I have, however, verified that the potential does actually work, I just needed to fill in a knowledge gap and troubleshoot some more. Following this paper here (https://doi.org/10.3389/fphy.2017.00034), I understand now that non-classical water potentials behave differently than classical potentials. For this reason, I am unsure if hysteresis is the right term to use. Regardless, I have shown that for the larger cell, the amorphization occurs if I suddenly pressurize to 30kbar and then release the pressure. For my small cell tests, I was able to achieve amorphization at around the same pressure using gradual pressurization. Furthermore, the melting point with this particular potential is 350-370K (I am running more simulations to get a better figure for this value).
As was suggested earlier, my main issue was a knowledge gap, so I thank everyone for their feedback and suggestions of what to read into. Everything, for now, seems to be working. Just in a much different way than I had initially expected
Contacting Eric directly may be the best bet. I see that on his Youtube, there are the LAMMPS readable structure files for the ice related videos. But the custom scripts for the ice melting are not linked.
If you canāt find anything there, fortunately there will be many available examples that involve ice. I believe the DeepMD-kit code has a water/ice example in it, but that is a little outside the scope of the LAMMPS forum.
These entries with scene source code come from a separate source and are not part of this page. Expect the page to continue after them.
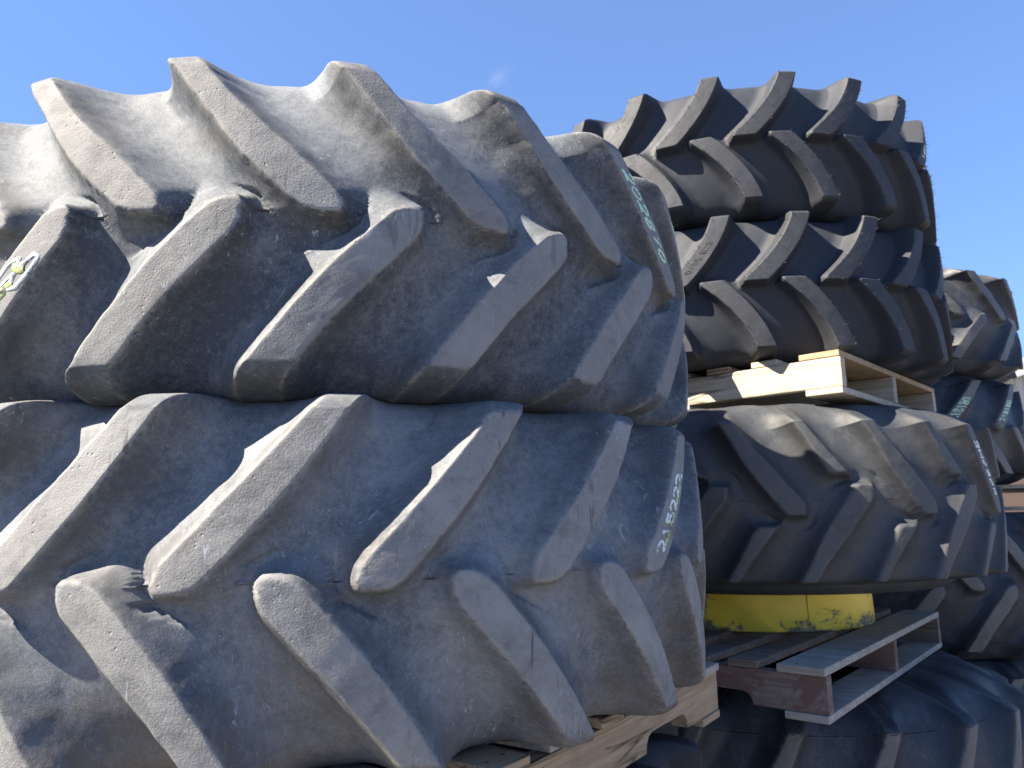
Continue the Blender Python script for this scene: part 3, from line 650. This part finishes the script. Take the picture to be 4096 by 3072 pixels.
# ---------------------------------------------------------------- yellow rim
rim = empty('wheel_rim', (0.99, 3.226, -0.409)); tag(rim, 'chipped yellow steel wheel rim between the worn black tyre and the old pallet', 'rim')
def lathe(name, prof, mat, parent, n=160, closed=True):
    pr = prof; V = [(r*math.cos(2*math.pi*j/n), r*math.sin(2*math.pi*j/n), z) for r, z in pr for j in range(n)]
    m_ = len(pr); F = []
    for i in range(m_ if closed else m_-1):
        for j in range(n):
            a, b = i*n, ((i+1) % m_)*n; F.append((a+j, a+(j+1) % n, b+(j+1) % n, b+j))
    o = mesh_ob(name, V, F, mat, parent); 
    return o
bar = lathe('rim_barrel', [(0.452, 0.0), (0.454, 0.004), (0.450, 0.10), (0.450, 0.28), (0.40, 0.34), (0.395, 0.335), (0.441, 0.275), (0.441, 0.10), (0.445, 0.0)], M['yellow'], rim)
bar.data.polygons.foreach_set('use_smooth', [True]*len(bar.data.polygons))
lathe('wheel_disc', [(0.12, 0.12), (0.30, 0.16), (0.441, 0.14), (0.441, 0.128), (0.30, 0.148), (0.12, 0.108)], M['yellow'], rim)
mb = MB()
a0 = R_(-83.); mb.box(0.4500, 0.4530, -0.0014, 0.0014, 0.006, 0.275)
ws_ = mb.build('weld_seam', M['weld'], rim); ws_.rotation_euler = (0, 0, a0)

# ---------------------------------------------------------------- ground, shed, far things
def ground_mat():
    t = NT('gravel yard'); v = t.mapv()
    n = t.noise(0.6, 6, 0.6, 0, v); f = t.noise(60, 5, 0.7, 0, v)
    c = t.mix(n, (0.13, 0.125, 0.12), (0.19, 0.18, 0.17)); c = t.mix(t.math('MULTIPLY', t.rng(f, .4, .7), .5), c, (0.19, 0.185, 0.18))
    t.l(c, t.b.inputs['Base Color']); t.b.inputs['Roughness'].default_value = 0.95
    t.bump(f, 0.02, 0.8); return t.m
g = mesh_ob('ground', [(-1500, -1500, GZ), (1500, -1500, GZ), (1500, 1500, GZ), (-1500, 1500, GZ)], [(0, 1, 2, 3)], ground_mat()); tag(g, kind='structure')
M['shed'] = simple('white ribbed steel', (0.42, 0.40, 0.36), 0.5, nscale=3, namp=0.05, bump=0)
M['trim'] = simple('white trim', (0.5, 0.5, 0.49), 0.45, nscale=3, namp=0.03, bump=0)
M['roofm'] = simple('grey roofing steel', (0.45, 0.46, 0.47), 0.4, nscale=3, namp=0.05, bump=0)
M['brown'] = simple('brown lower cladding', (0.12, 0.08, 0.06), 0.6, nscale=2, namp=0.1, bump=0)
shed = empty('metal_shed', (27.0, 27.0, GZ)); tag(shed, 'white ribbed steel shed with pale roof trim far behind the right stack', 'shed')
Wd_, Ht, Rg, Dp = 26.0, 5.45, 9.6, 14.0
LW = 5.4
mb = MB(); x = -Wd_/2
while x < Wd_/2-1e-6:
    for (xa, xb, dy) in ((x, x+0.22, 0.0), (x+0.22, x+0.30, 0.035)):
        ha = Ht+(Rg-Ht)*(1-abs(xa)/(Wd_/2)); hb = Ht+(Rg-Ht)*(1-abs(xb)/(Wd_/2))
        mb.add([(xa, -dy, LW), (xb, -dy, LW), (xb, -dy, hb), (xa, -dy, ha), (xa, 0.1, LW), (xb, 0.1, LW), (xb, 0.1, hb), (xa, 0.1, ha)],
               [(0, 1, 2, 3), (5, 4, 7, 6), (4, 0, 3, 7), (1, 5, 6, 2), (3, 2, 6, 7)])
    x += 0.30
mb.build('gable_wall', M['shed'], shed)
mb = MB(); mb.box(-Wd_/2, Wd_/2, -0.02, 0.10, 0, LW-0.02); mb.build('lower_wall', M['brown'], shed)
mb = MB(); mb.box(-Wd_/2, -Wd_/2+0.1, 0.12, Dp, 0, Ht); mb.box(Wd_/2-0.1, Wd_/2, 0.12, Dp, 0, Ht); mb.box(-Wd_/2+.1, Wd_/2-.1, Dp-0.1, Dp, 0, Ht); mb.build('side_wall', M['shed'], shed)
for s in (-1, 1):
    mb = MB(); V = [(0, -0.35, Rg+0.06), (s*(Wd_/2+0.4), -0.35, Ht-0.04), (s*(Wd_/2+0.4), Dp+.3, Ht-0.04), (0, Dp+.3, Rg+0.06)]
    V += [(a, b, c+0.12) for a, b, c in V]; mb.add(V, [(0, 3, 2, 1), (4, 5, 6, 7), (0, 1, 5, 4), (1, 2, 6, 5), (2, 3, 7, 6)]); mb.build('roof', M['roofm'], shed)
    mb = MB(); V = [(0, -0.42, Rg-0.25), (s*(Wd_/2+0.42), -0.42, Ht-0.36), (s*(Wd_/2+0.42), -0.36, Ht-0.36), (0, -0.36, Rg-0.25)]
    V += [(a, b, c+0.45) for a, b, c in V]; mb.add(V, [(0, 3, 2, 1), (4, 5, 6, 7), (0, 1, 5, 4), (1, 2, 6, 5), (2, 3, 7, 6), (3, 0, 4, 7)]); mb.build('roof_trim', M['trim'], shed)
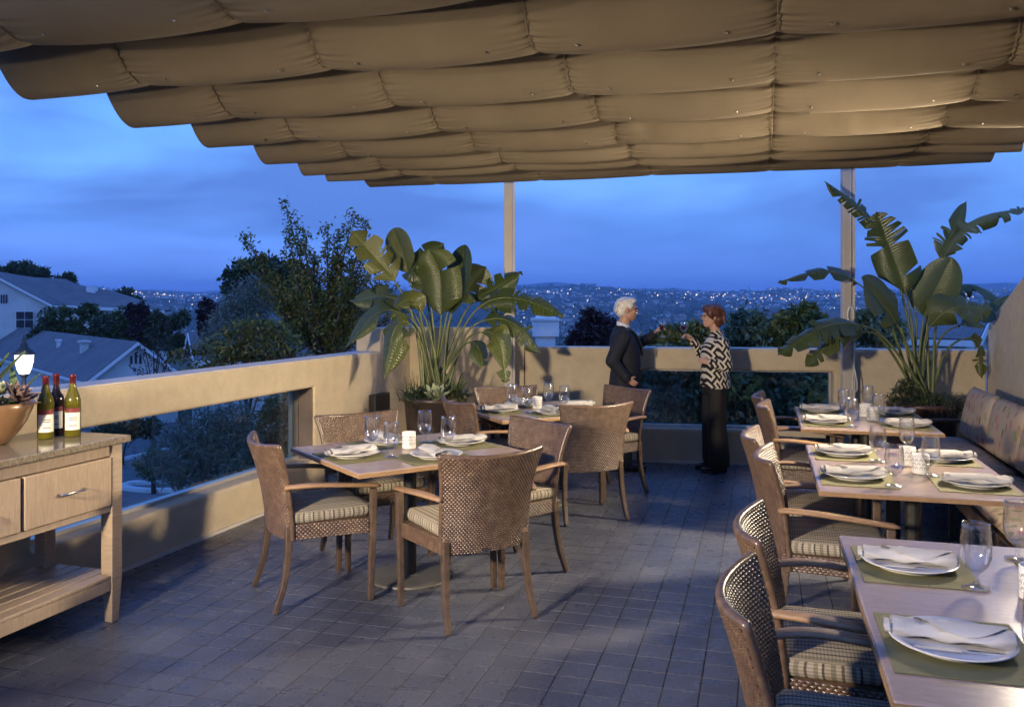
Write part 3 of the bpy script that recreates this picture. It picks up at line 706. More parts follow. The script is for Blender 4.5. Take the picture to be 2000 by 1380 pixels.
chairs = [((-1.12, 4.83), 29, 'wicker armchair on the left side of the nearer centre table, side-on', GA),
 ((-.89, 5.56), -56, 'wicker armchair behind the nearer centre table, by the left parapet', GA),
 ((-.225, 4.54), 120, 'wicker armchair with its woven back to the viewer at the nearer centre table', GA),
 ((-.03, 5.25), 217, 'wicker armchair on the right side of the nearer centre table', GA),
 ((-.19, 6.71), 27, 'wicker armchair on the left of the farther centre table, in front of the planter', GB),
 ((.025, 7.36), -72, 'wicker armchair on the far side of the farther centre table', GB),
 ((.535, 6.58), 110, 'wicker armchair with its back to the viewer at the farther centre table', GB),
 ((.79, 7.38), 214, 'wicker armchair beside the man in the dark blazer', GB),
 ((2.25, 6.87), -17, 'farthest wicker armchair of the right-hand row', GC),
 ((2.11, 6.24), -17, 'second farthest wicker armchair of the right-hand row', GC),
 ((1.63, 4.85), -17, 'wicker armchair at the middle right table, the farther of its two', GC),
 ((1.52, 4.20), -17, 'wicker armchair at the middle right table, the nearer of its two', GC),
 ((1.085, 2.88), -17, 'wicker armchair at the nearest right table, the farther of its two', GC),
 ((.865, 2.20), -17, 'nearest wicker armchair, cut by the bottom of the picture', GC)]
ch0 = None
for (p, a, lab, g_) in chairs:
    if ch0 is None: ch0 = build_chair(lab, g_); ch0.location = (*p, 0); ch0.rotation_euler = (0, 0, R(a))
    else: dup(ch0, (*p, 0), R(a), lab, g_)

TZ = .75
def table(name_label, c, ang, lx, ly, posts):
    t = thing('dining_table', name_label, 'table', (c[0], c[1], 0), ang, 'dining tables')
    m = MB(); m.box((-lx / 2, -ly / 2, TZ - .028), (lx / 2, ly / 2, TZ)); o = m.build('tabletop', 'table_top', t); bevel(o, .006, 2)
    m = MB()
    for (a, b_) in (((-lx / 2 - .0025, -ly / 2 - .0025), (lx / 2 + .0025, -ly / 2)), ((-lx / 2 - .0025, ly / 2), (lx / 2 + .0025, ly / 2 + .0025)), ((-lx / 2 - .0025, -ly / 2), (-lx / 2, ly / 2)), ((lx / 2, -ly / 2), (lx / 2 + .0025, ly / 2))): m.box((*a, TZ - .0265), (*b_, TZ - .006))
    m.build('edge_band', 'table_edge', t)
    for q in posts:
        m = MB(); m.tube([(q[0], q[1], .02), (q[0], q[1], TZ - .045)], .038, 16); m.build('pedestal', 'dark_metal', t, False)
        m = MB(); m.lathe([(.0, .0), (q[2], 0), (q[2] + .002, .006), (q[2], .014), (q[2] * .9, .018), (.06, .022), (.045, .03), (.0, .03)], 40, (q[0], q[1], .002)); m.build('base_plate', 'base_metal', t, False)
        m = MB(); m.box((q[0] - .2, q[1] - .03, TZ - .045), (q[0] + .2, q[1] + .03, TZ - .029)); m.box((q[0] - .03, q[1] - .2, TZ - .046), (q[0] + .03, q[1] + .2, TZ - .030)); m.build('bracket', 'dark_metal', t)
    return t
# ---- table settings
def ringpts(n, f): return [f(2 * math.pi * k / n) for k in range(n)]
protos = {}
def proto(kind, fn):
    if kind not in protos: protos[kind] = fn()
    return protos[kind]
def me_of(m, mats, smooth=True, name='x'):
    o = m.build(name, mats, None, smooth); me = o.data; bpy.data.objects.remove(o); return me
def mk_plate():
    m = MB(); m.lathe([(0, .004), (.085, .004), (.09, .0), (.10, .0), (.098, .006), (.12, .010), (.146, .020), (.1485, .0225), (.147, .0245), (.122, .0165), (.098, .0115), (.06, .009), (0, .009)], 48); return me_of(m, 'porcelain')
def mk_mat():
    m = MB(); m.box((-.17, -.205, 0), (.17, .205, .0025)); return me_of(m, 'placemat', False)
def mk_napkin(seed):
    rg = random.Random(seed); m = MB(); n, k = 40, 22; rows = []; L_ = .138
    for i in range(n + 1):
        x = -L_ + 2 * L_ * i / n; row = []
        for j in range(k + 1):
            a = 2 * math.pi * j / k; w_ = .042 + .006 * math.sin(i * .21 + seed); h_ = .0195 + .003 * math.sin(i * .33 + seed * 2)
            f = 1 + .09 * math.sin(3 * a + i * .16 + seed) + .05 * math.sin(5 * a - i * .3)
            fold = .004 * math.sin(j * 1.1 + i * .45 + seed) * math.sin(math.pi * i / n)
            row.append(Vector((x, math.cos(a) * w_ * f + .010 * math.sin(i * .12 + seed), .0205 + max(-.0195, math.sin(a) * h_ * f + fold))))
        rows.append(row)
    m.grid(rows)
    for s_, xe in ((0, -L_), (1, L_)):                # rolled ends: a spiral of cloth
        sp = []
        for q in range(46):
            a = q * .42; r_ = .018 * (1 - q / 50); sp.append(Vector((xe + (.006 if s_ else -.006), math.cos(a) * r_ * 2.0, .0205 + math.sin(a) * r_)))
        rr = [[p + Vector((dx, 0, 0)) for p in sp] for dx in (-.012, .0)]
        m.grid(rr)
    # loose outer flap laid over the roll
    rows = []
    for i in range(13):
        x = -.09 + .20 * i / 12; row = []
        for j in range(12):
            a = R(15 + 150 * j / 11 * (.45 + .55 * math.sin(math.pi * i / 12))); row.append(Vector((x + .02 * j / 11, math.cos(a) * .0475, .0215 + math.sin(a) * .0245)))
        rows.append(row)
    m.grid(rows); o = me_of(m, 'napkin'); return o
def mk_goblet():
    m = MB(); m.lathe([(.0, .0), (.040, .0), (.0405, .002), (.030, .005), (.012, .010), (.0065, .018), (.0075, .026), (.006, .034), (.009, .043), (.020, .052), (.034, .068), (.0425, .092), (.0445, .118), (.043, .150), (.0395, .182), (.0385, .196), (.0372, .196), (.038, .182), (.0415, .150), (.043, .118), (.041, .092), (.032, .069), (.018, .055), (.0, .050)], 32)
    return me_of(m, 'crystal')
def mk_knife():
    m = MB(); m.box((-.115, -.009, 0), (.0, .009, .002)); m.box((.0, -.006, -.0005), (.10, .006, .0045)); return me_of(m, 'chrome', False)
def mk_candle():
    m = MB(); r_, h_ = .0405, .098; m.lathe([(0, .001), (r_ - .002, .001), (r_, .004), (r_, h_), (r_ - .003, h_), (r_ - .003, .012), (0, .012)], 36); a = me_of(m, 'candle_white')
    m = MB(); n = 11; rh = .0117
    for row in range(5):
        zc = .0115 + row * .0188
        for k in range(n):
            ac = 2 * math.pi * (k + .5 * (row % 2)) / n; vs = []
            for q in range(6):
                b_ = R(60 * q + 30); aa = ac + rh * .86 * math.cos(b_) / r_; z = zc + rh * .86 * math.sin(b_); vs.append((z, aa))
            P_ = [Vector(((r_ + .0004) * math.cos(aa), (r_ + .0004) * math.sin(aa), z)) for z, aa in vs] + [Vector(((r_ - .0015) * math.cos(aa), (r_ - .0015) * math.sin(aa), z)) for z, aa in vs]
            if any(not .003 < z < h_ - .002 for z, _ in vs): continue
            m.add(P_, [(0, 1, 2, 3, 4, 5)] + [(k_, (k_ + 1) % 6, 6 + (k_ + 1) % 6, 6 + k_) for k_ in range(6)])
    return a, me_of(m, 'candle_cell', False)
def place(kind, me, loc, rz, label, cat, group):
    o = link(kind, me, None, loc); o.rotation_euler = (0, 0, rz); return tag(o, label, cat, group)
def setting(e, ang, where, knife=False, side=1, seed=0):
    """e: middle of the table edge; ang: direction the diner faces"""
    f = Vector((math.cos(ang), math.sin(ang), 0)); r_ = Vector((f.y, -f.x, 0)); z = TZ + .0008
    jit = random.Random(seed)
    ja = jit.uniform(-.03, .03); jx = jit.uniform(-.008, .008)
    p = e + f * (.195 + jx); place('placemat', proto('mat', mk_mat), (p.x, p.y, z), ang + ja, 'olive woven placemat ' + where, 'placemat', 'olive placemats')
    q = e + f * (.185 + jx) + r_ * jit.uniform(-.02, .01); place('dinner_plate', proto('plate', mk_plate), (q.x, q.y, z + .003), 0, 'round white dinner plate ' + where, 'plate', 'white dinner plates')
    n_ = q + r_ * -.012; k = seed % 3
    place('napkin', proto('nap%d' % k, lambda: mk_napkin(k * 3 + 1)), (n_.x, n_.y, z + .0135), ang + jit.uniform(-.14, .14), 'rolled cream napkin ' + where, 'napkin', 'rolled napkins')
    if knife:
        kx = q + r_ * .063 + f * .01; place('knife', proto('knife', mk_knife), (kx.x, kx.y, z + .0155), ang + jit.uniform(-.06, .06), 'silver knife ' + where, 'knife', 'silver knives')
    gl = e + f * (.345 + jx) + r_ * (.170 + jit.uniform(-.02, .015)); place('water_goblet', proto('goblet', mk_goblet), (gl.x, gl.y, z + .0035), 0, 'clear stemmed water goblet ' + where, 'glass', 'water goblets')
def candle(p, label):
    a, c_ = proto('candle', mk_candle)
    t = thing('candle_holder', label, 'candle holder', (p.x, p.y, TZ + .001), rnd.uniform(0, 1), 'white candle holders')
    link('cup', a, t); stuff(link('hexagon_relief', c_, t))
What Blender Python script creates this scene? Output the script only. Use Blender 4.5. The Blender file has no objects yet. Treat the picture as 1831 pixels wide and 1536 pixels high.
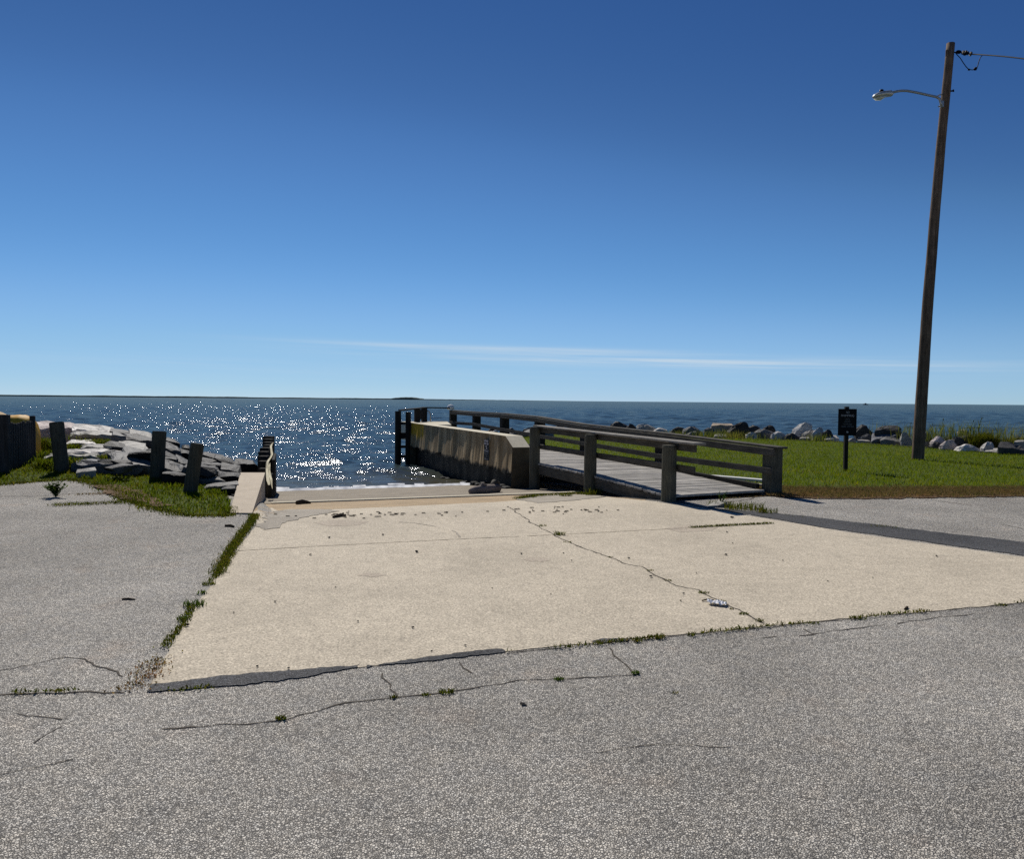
import bpy, bmesh, math, random
import numpy as np
from mathutils import Vector, Matrix, noise

S = bpy.context.scene
COL = S.collection
PI = math.pi
rad = math.radians
rng = random.Random(11)
NR = np.random.default_rng(5)

# ------------------------------------------------------------------ camera
F = 1420.0
EYE = 1.6
CAMROT = Matrix.Rotation(rad(87.9), 3, 'X') @ Matrix.Rotation(rad(0.5), 3, 'Z')
cd = bpy.data.cameras.new('camera')
cam = bpy.data.objects.new('camera', cd)
COL.objects.link(cam)
S.camera = cam
cd.sensor_width = 36
cd.lens = F / 1831 * 36
cd.clip_start = 0.05
cd.clip_end = 40000
cam.matrix_world = Matrix.Translation((0, 0, EYE)) @ CAMROT.to_4x4()


def ray(px, py):
    return CAMROT @ Vector(((px - 915.5) / F, -(py - 768) / F, -1))


def at_z(px, py, z=0.0):
    v = ray(px, py)
    t = (z - EYE) / v.z
    return Vector((v.x * t, v.y * t, z))


def at_y(px, py, Y):
    v = ray(px, py)
    t = Y / v.y
    return Vector((v.x * t, Y, EYE + v.z * t))


# ------------------------------------------------------------------ ramp frame: s runs down the ramp, o across it
OX, OY = 2.54, 12.7
ANG = rad(20.66)
US = (-math.sin(ANG), math.cos(ANG))
UO = (math.cos(ANG), math.sin(ANG))
WATER = -0.70


def P(s, o, z=0.0):
    return Vector((OX + US[0] * s + UO[0] * o, OY + US[1] * s + UO[1] * o, z))


def so(x, y):
    dx, dy = x - OX, y - OY
    return dx * US[0] + dy * US[1], dx * UO[0] + dy * UO[1]


LAND = np.array([(-600, -600), (120, -600), (60, -130), (35, -60), (20, -24), (14, -13.5), (9.6, -6.3), (9.5, 2.3), (20.5, 2.35),
                 (23.6, 6), (24.6, 12), (19.4, 13.4), (15.1, 17.5), (6.7, 17.2), (0, 24), (-10, 45), (-60, 200), (-200, 600), (-600, 600)], float)


def outside_dist(s, o):
    s = np.asarray(s, float)
    o = np.asarray(o, float)
    d = np.full(s.shape, 1e9)
    inside = np.zeros(s.shape, bool)
    n = len(LAND)
    for i in range(n):
        a = LAND[i]
        b = LAND[(i + 1) % n]
        e = b - a
        L2 = (e ** 2).sum()
        t = np.clip(((s - a[0]) * e[0] + (o - a[1]) * e[1]) / L2, 0, 1)
        d = np.minimum(d, np.hypot(s - a[0] - t * e[0], o - a[1] - t * e[1]))
        c = ((a[1] > o) != (b[1] > o))
        with np.errstate(divide='ignore', invalid='ignore'):
            xi = a[0] + (o - a[1]) * e[0] / (e[1] if e[1] != 0 else 1e-9)
        inside ^= (c & (s < xi))
    return np.where(inside, 0.0, d)


def Hso(s, o):
    s = np.asarray(s, float)
    o = np.asarray(o, float)
    od = outside_dist(s, o)
    # bank under the stones beside the ramp
    t = np.clip((-6.3 - o) / 7.2, 0, 1)
    sf, sc, zc = 2.2 + 4.3 * t, 9.3 + 4.9 * t, -0.3 + 1.02 * t
    k = np.clip((s - sf) / (sc - sf), 0, 1)
    edge = np.where(o < -6.3, k * zc, 0.0)
    land = edge + np.where(o < -6.3, np.where(od > 0, -0.42 * od, 0), -0.42 * od)
    land = np.maximum(land, -3.0)
    ch = np.maximum(-0.075 * np.maximum(s, 0), -3.0)
    w = np.clip((o + 6.35) / 0.25, 0, 1) * np.clip((2.30 - o) / 0.15, 0, 1)
    return land * (1 - w) + ch * w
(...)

In general though, it is pretty feasible to start from scratch and play around. There is a really nice tool called Genice that you can build ice structures to use as your input structure. The only issue here is that you need to edit the output file a bit to make it LAMMPS readable. The other main thing to think about is the water potential you want to use, and this really all depends on the phenomenon you want to see. The TIP potentials are pretty good in the regard that they are pretty efficient. The main issue is that you lose out on some water interactions, and if you are looking at phenomenon that occurs outside of the thermodynamic range the model was fit in, you may see erroneous results. In either case, having a good idea of how the model works is beneficial if you want to avoid the issue I had when I first made this thread.
From there, it is mainly just defining the simulation itself. Like do you want to use NVT or NPT, what is the pressure/temperature, what calculations do you want to perform, etc.
I have contacted Eric but have not heard back yet. I am trying to use new methods to construct ice structures and be careful with the choice of potential function. Thanks for your advice.